La derrota final en la Copa América promovió la ola revisionista. Ya se sabe que, luego de un fracaso, periodistas y público les cuentan las costillas a jugadores y cuerpo técnico. Este equipo nacional, con Messi incluido, no es la excepción. Se habla de ciclos cumplidos, de la temperatura del pecho inadecuada para partidos bravos, de defecciones en serie, de una generación de fracasados, se acusa de apátrida, se reclama la remoción total (que se vayan todos)… En fin, hay desquites de todos los tenores.
Alguna gente del fútbol se siente indirectamente agraviada por esta conducta. En especial con las objeciones a Messi.
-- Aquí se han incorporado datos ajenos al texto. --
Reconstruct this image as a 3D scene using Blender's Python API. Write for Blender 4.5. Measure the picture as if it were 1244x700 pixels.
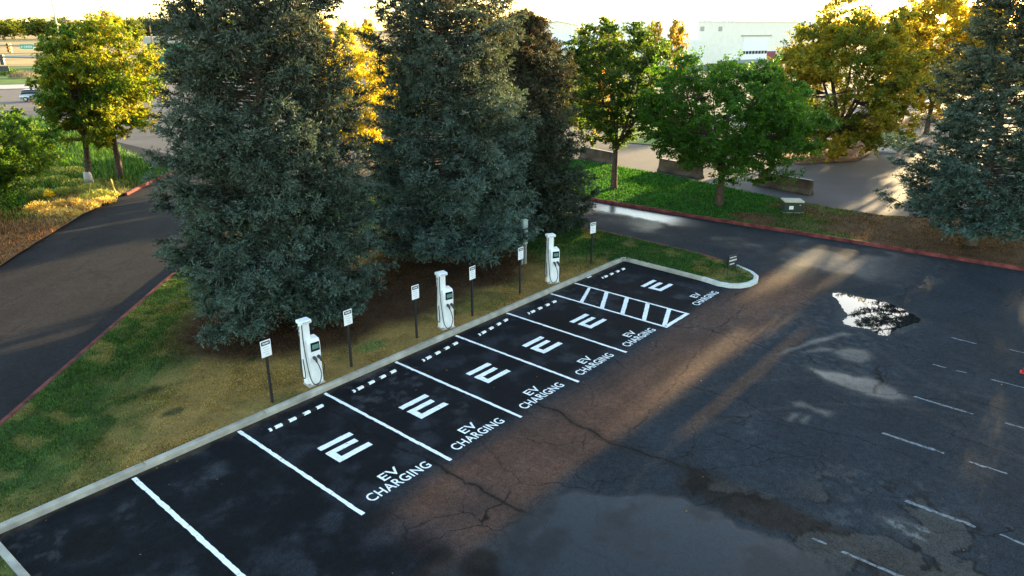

Creen que la devoción debe ser incondicional y que los ídolos de su calibre –que nos dieron tanto, que se sacrifican como mártires para cumplir con la Selección– no merecen tal desplante.
El disgusto y la indignación del hincha es el revés de trama de la promoción desbocada de los dioses de la pelota. La otra cara de la idolatría. Si los medios de comunicación y la publicidad nos ofrecen cotidianamente un demiurgo nacido para ganar, quebrar todas las marcas, enamorar a las más bellas damas y que además luce la afeitada más al ras, ¿no es lícito imaginar que el público consumidor se tornará muy exigente?
Pero salgámonos del mercado y vayamos a la pasión popular. El hincha suele tolerar derrotas honrosas (los festejos en la calle luego de perder con Alemania en 2014 así parecen demostrarlo), pero lo ofende que su equipo caiga por desidia o temor. Ante Chile, justo en la escena culminante de la película, a la Selección se le acabó la nafta. Dejó de dar pases, dejó de atacar y dejó, una vez más, solo a Messi.
Tal vez Leo –por temperamento, no por ausencia de destrezas– no logra convencer a sus compañeros ni al técnico de que vale la pena seguirlo a campo traviesa. Abandonar el cálido refugio para aventurarse en tierras lejanas. Messi, el gran Messi, el capitán, quizá debería gritar desde el palo mayor (como hacia otro capitán al que la tropa seguía aun en las peores tempestades) y mostrar el camino, incluso cuando no sale una puta gambeta.
Frente al desaire, el público, con su lógica de enamorado, entra en un pico de despecho, se siente engañado. Timado en su buena fe. Tanto que gritó, tanto que le permitieron ilusionarse en los partidos preparatorios, tanto que le repitieron que esos de celeste y blanco son los mejores del mundo… Finalmente despierta en el desierto de lo real con un grito de furia.
Está bien reconocer que Messi y la Selección jugaron muy mal. Y que Leo, hasta tanto no gane un torneo con la Selección, será, al menos de este lado del mapa, un héroe incompleto, part-time. Mejor no acudir a consuelos fantasiosos. Las observaciones crudas no ponen en tela de juicio la genialidad de Messi, que es irrebatible. Tampoco impiden admitir que al plantel de Argentina le sobra talento.
Los personajes de la talla de Messi, Mascherano o Lavezzi ya saben, a esta altura, que recibir descalificaciones enardecidas es parte de su función social. Así los hinchas purgan sus frustraciones no sólo deportivas. Así se purifican. Eso que Aristóteles llamaba catarsis. Y que si fuera más perdurable podríamos llamar psicoterapia. Pero es fugaz. Dura ese rato en que uno rompe el carnet y jura cambiar los domingos de fútbol por excursiones culturales.
Luego se recupera la razón y el sentido de las proporciones. Y entendemos que no se tienen que ir todos, que Messi es un crack que nos llena de orgullo y debe estar siempre (¡hasta que levante una copa!). Y se renueva la fe en que, algún día, la Selección será campeona jugando como Dios manda.